Potential Follow-Up Question 9: What if we cared about the probability that exactly two faces each appear at least three times?

This is a different event than “some face appears at least three times.” Specifically, we want the probability that there exist exactly two distinct faces that each show up at least three times in the six rolls, while the other faces show up strictly fewer than three times:

1. Potential enumeration route: You can define events B_i,j = “face i and face j each appear at least three times.” Then you would want P(B_i,j) over all distinct i,j. But there could be overlap events with more faces also appearing three times. You would adapt the inclusion-exclusion principle to handle triple overlaps or more. In fact, with 6 rolls, you cannot have three distinct faces each appear 3 times, so that helps limit the complexity.

2. Pitfall: Sometimes people treat these events as though they are disjoint (they’re not). The event that face 1 and face 2 each appear at least three times can indeed overlap with the event that face 1 and face 3 each appear at least three times, if the rolls allow face 1 to appear three times and face 2, face 3 each appear three times. However, with six total rolls, you quickly see that certain overlaps are impossible: three or more distinct faces all having at least three counts cannot occur in only six rolls. Still, being systematic with overlaps is crucial to get the correct probability.

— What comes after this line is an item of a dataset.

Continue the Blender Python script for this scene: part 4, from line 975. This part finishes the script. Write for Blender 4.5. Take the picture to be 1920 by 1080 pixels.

3. Real-World Edge: This might model the scenario, for example, of wanting to see if exactly two machines in a production line produce a certain number of defective parts. The combinatorial logic is analogous, but many might overlook constraints or misapply binomial assumptions when the sample size is constrained to six.

Potential Follow-Up Question 10: How do we handle the possibility of ties in the number of occurrences?

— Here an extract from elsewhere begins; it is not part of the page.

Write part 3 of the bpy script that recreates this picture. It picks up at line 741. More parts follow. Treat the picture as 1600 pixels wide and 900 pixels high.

When analyzing events like “some face appears at least three times,” it doesn’t matter if more than one face also crosses that threshold. However, for more nuanced questions like “which face has the highest number of occurrences?” or “does exactly one face have more occurrences than every other face?,” you can get ties:

1. Ties complicate direct counting if you want “a single face that strictly outnumbers the others.” For example, you can’t have two faces each appearing three times if you want a unique winner. The solution again depends on systematically enumerating the ways the six rolls can be distributed among the faces.

2. Pitfall: A naive approach might just take the most frequent face in each simulated outcome and count how often that face is strictly above the others, forgetting that multiple faces might tie for that count. This can yield an overestimate or underestimate of the probability, depending on how you handle ties.

3. Real-World Example: In certain gambling or gaming scenarios, you might track which symbol (face) appears the most across a small number of draws. Ties can reduce payouts or lead to re-rolls. An accurate model of tie probabilities can help design game rules or identify expected payouts.